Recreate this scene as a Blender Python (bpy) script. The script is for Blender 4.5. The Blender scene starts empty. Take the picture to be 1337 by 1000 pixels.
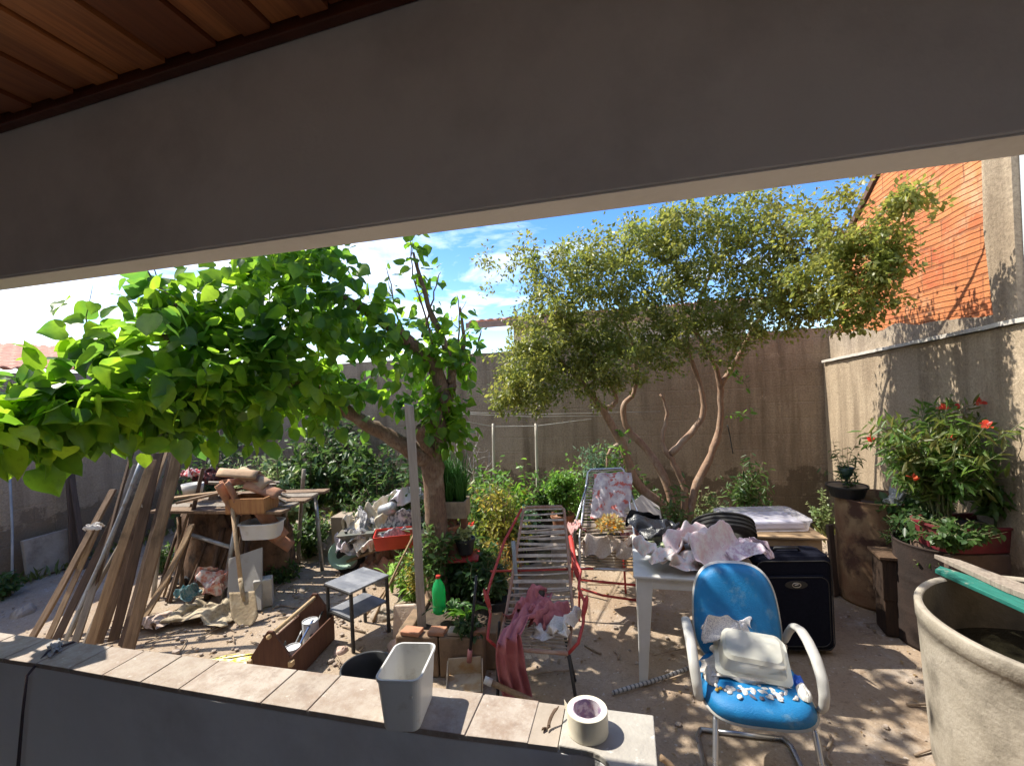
import bpy, math, random
import numpy as np
from mathutils import Vector, Matrix, noise
R = math.radians
S = bpy.context.scene
COL = S.collection
random.seed(7); RNG = np.random.default_rng(7)

# ------------------------------------------------------------------ camera, sky, sun, exposure
H, F, ROLL = 2.0, 600.0, 0.045
cd = bpy.data.cameras.new("camera"); cam = bpy.data.objects.new("camera", cd); COL.objects.link(cam)
cd.sensor_fit = 'HORIZONTAL'; cd.sensor_width = 36; cd.lens = 36 * F / 1337.0
cd.clip_start = .02; cd.clip_end = 900
cam.matrix_world = Matrix.Translation((0, 0, H)) @ Matrix.Rotation(R(90), 4, 'X') @ Matrix.Rotation(-ROLL, 4, 'Z')
S.camera = cam
SUN_EL = 55.0
_a = R(21); SUNV = Vector((-math.cos(_a) * math.cos(R(SUN_EL)), math.sin(_a) * math.cos(R(SUN_EL)), math.sin(R(SUN_EL))))
sd = bpy.data.lights.new("sun", 'SUN'); sd.energy = 2.15; sd.angle = R(.55); sd.color = (1, .94, .83)
sun = bpy.data.objects.new("sun", sd); COL.objects.link(sun)
sun.rotation_euler = SUNV.to_track_quat('Z', 'Y').to_euler(); sun.location = (-4, 3, 9)

W = bpy.data.worlds.new("World"); S.world = W; W.use_nodes = True
nt = W.node_tree; nt.nodes.clear()
def nd(t, k, **kw):
    n = t.nodes.new(k)
    for a, b in kw.items(): setattr(n, a, b)
    return n
wo = nd(nt, 'ShaderNodeOutputWorld'); bg = nd(nt, 'ShaderNodeBackground'); bg.inputs['Strength'].default_value = .15
sky = nd(nt, 'ShaderNodeTexSky', sky_type='NISHITA', sun_disc=False, sun_elevation=R(SUN_EL), sun_rotation=math.atan2(SUNV.x, SUNV.y), air_density=1.0, dust_density=.25, ozone_density=3.0)
tc = nd(nt, 'ShaderNodeTexCoord'); sx = nd(nt, 'ShaderNodeSeparateXYZ'); nt.links.new(tc.outputs['Generated'], sx.inputs[0])
zz = nd(nt, 'ShaderNodeMath', operation='ADD'); nt.links.new(sx.outputs['Z'], zz.inputs[0]); zz.inputs[1].default_value = .12
dx = nd(nt, 'ShaderNodeMath', operation='DIVIDE'); nt.links.new(sx.outputs['X'], dx.inputs[0]); nt.links.new(zz.outputs[0], dx.inputs[1])
dy = nd(nt, 'ShaderNodeMath', operation='DIVIDE'); nt.links.new(sx.outputs['Y'], dy.inputs[0]); nt.links.new(zz.outputs[0], dy.inputs[1])
cx = nd(nt, 'ShaderNodeCombineXYZ'); nt.links.new(dx.outputs[0], cx.inputs[0]); nt.links.new(dy.outputs[0], cx.inputs[1])
n1 = nd(nt, 'ShaderNodeTexNoise'); n1.inputs['Scale'].default_value = 1.15; n1.inputs['Detail'].default_value = 9; n1.inputs['Roughness'].default_value = .58; n1.inputs['Distortion'].default_value = .35
nt.links.new(cx.outputs[0], n1.inputs['Vector'])
# thicker cloud towards the west (left)
bi = nd(nt, 'ShaderNodeMath', operation='MULTIPLY_ADD'); nt.links.new(sx.outputs['X'], bi.inputs[0]); bi.inputs[1].default_value = -.22; nt.links.new(n1.outputs['Fac'], bi.inputs[2])
cr = nd(nt, 'ShaderNodeValToRGB'); cr.color_ramp.elements[0].position = .50; cr.color_ramp.elements[1].position = .70
nt.links.new(bi.outputs[0], cr.inputs[0])
hs = nd(nt, 'ShaderNodeHueSaturation'); hs.inputs['Saturation'].default_value = 1.3; hs.inputs['Value'].default_value = .50; hs.inputs['Hue'].default_value = .512
nt.links.new(sky.outputs[0], hs.inputs['Color'])
mx = nd(nt, 'ShaderNodeMix', data_type='RGBA'); nt.links.new(cr.outputs[0], mx.inputs[0]); nt.links.new(hs.outputs[0], mx.inputs[6]); mx.inputs[7].default_value = (3.6, 3.68, 3.8, 1)
nt.links.new(mx.outputs[2], bg.inputs[0]); nt.links.new(bg.outputs[0], wo.inputs[0])
S.view_settings.view_transform = 'Standard'; S.view_settings.look = 'None'; S.view_settings.gamma = 1
S.view_settings.exposure = 1.98
S.cycles.use_denoising = True; S.cycles.max_bounces = 10; S.cycles.diffuse_bounces = 6; S.cycles.transparent_max_bounces = 12
S.cycles.sample_clamp_indirect = 6

# ------------------------------------------------------------------ geometry of the view (metres; y = depth)
_c, _s = math.cos(ROLL), math.sin(ROLL)
def ray(px, py):
    u, w = (px - 668.5) / F, (500 - py) / F
    return u * _c + w * _s, -u * _s + w * _c
def pt(px, py, d):
    x, z = ray(px, py); return Vector((x * d, d, H + z * d))
def gp(px, py, z=0.0):
    x, k = ray(px, py); d = (z - H) / k; return Vector((x * d, d, z))
U = Vector((.970, -.2425, 0)).normalized(); V = Vector((.2425, .970, 0)).normalized(); Z = Vector((0, 0, 1))
YAW = math.atan2(U.y, U.x)
RY = Matrix.Rotation(YAW, 3, 'Z')
CR = Vector((3.9, 5.75, 0)); CL = Vector((-5.12, 8.0, 0))

# ------------------------------------------------------------------ materials
def ramp(t, src, p0, p1, c0=(0, 0, 0, 1), c1=(1, 1, 1, 1)):
    n = nd(t, 'ShaderNodeValToRGB'); e = n.color_ramp.elements
    e[0].position, e[1].position = p0, p1; e[0].color, e[1].color = c0, c1
    t.links.new(src, n.inputs[0]); return n.outputs[0]
def mixc(t, fac, a, b):
    n = nd(t, 'ShaderNodeMix', data_type='RGBA')
    for v, s in ((fac, 0), (a, 6), (b, 7)):
        if hasattr(v, 'links'): t.links.new(v, n.inputs[s])
        else: n.inputs[s].default_value = v if s == 0 else (*v, 1) if len(v) == 3 else v
    return n.outputs[2]
def tnoise(t, vec, sc, det=4, ro=.6, dist=0):
    n = nd(t, 'ShaderNodeTexNoise'); n.inputs['Scale'].default_value = sc; n.inputs['Detail'].default_value = det
    n.inputs['Roughness'].default_value = ro; n.inputs['Distortion'].default_value = dist
    if vec is not None: t.links.new(vec, n.inputs['Vector'])
    return n.outputs['Fac']
def scaled(t, vec, s, rot=(0, 0, 0)):
    n = nd(t, 'ShaderNodeMapping'); n.inputs['Scale'].default_value = s; n.inputs['Rotation'].default_value = rot
    t.links.new(vec, n.inputs['Vector']); return n.outputs[0]
def newmat(name):
    m = bpy.data.materials.new(name); m.use_nodes = True; t = m.node_tree
    return m, t, t.nodes['Principled BSDF'], t.nodes['Material Output']
def bump(t, b, h, st, dist=.01):
    n = nd(t, 'ShaderNodeBump'); n.inputs['Strength'].default_value = st; n.inputs['Distance'].default_value = dist
    t.links.new(h, n.inputs['Height']); t.links.new(n.outputs[0], b.inputs['Normal'])
MATS = {}
def M(name, c1, c2=None, rough=.7, sc=8, bmp=.25, bsc=45, metal=0, spec=.4, stretch=None, dirt=None, dsc=3, dth=(.5, .7), coat=0, lo=.35, hi=.65):
    if name in MATS: return MATS[name]
    m, t, b, o = newmat(name)
    c2 = c2 or tuple(min(1, x * .72) for x in c1)
    co = nd(t, 'ShaderNodeTexCoord').outputs['Object']
    v = scaled(t, co, stretch) if stretch else co
    col = mixc(t, ramp(t, tnoise(t, v, sc, 6), lo, hi), c1, c2)
    if dirt: col = mixc(t, ramp(t, tnoise(t, co, dsc, 7, .65), dth[0], dth[1]), col, dirt)
    t.links.new(col, b.inputs['Base Color'])
    rr = nd(t, 'ShaderNodeMapRange'); t.links.new(tnoise(t, co, sc * 1.7, 4), rr.inputs[0]); rr.inputs[3].default_value = max(.05, rough - .15); rr.inputs[4].default_value = min(1, rough + .15)
    t.links.new(rr.outputs[0], b.inputs['Roughness'])
    b.inputs['Metallic'].default_value = metal; b.inputs['Specular IOR Level'].default_value = spec
    if coat: b.inputs['Coat Weight'].default_value = coat
    if bmp: bump(t, b, tnoise(t, v, bsc, 5), bmp)
    MATS[name] = m; return m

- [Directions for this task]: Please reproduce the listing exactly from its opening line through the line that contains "random.seed(7); RNG = np.random.default_rng(7)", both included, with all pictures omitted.

- [Answer to the task]:
Recreate this scene as a Blender Python (bpy) script. The script is for Blender 4.5. The Blender scene starts empty. Take the picture to be 1337 by 1000 pixels.
import bpy, math, random
import numpy as np
from mathutils import Vector, Matrix, noise
R = math.radians
S = bpy.context.scene
COL = S.collection
random.seed(7); RNG = np.random.default_rng(7)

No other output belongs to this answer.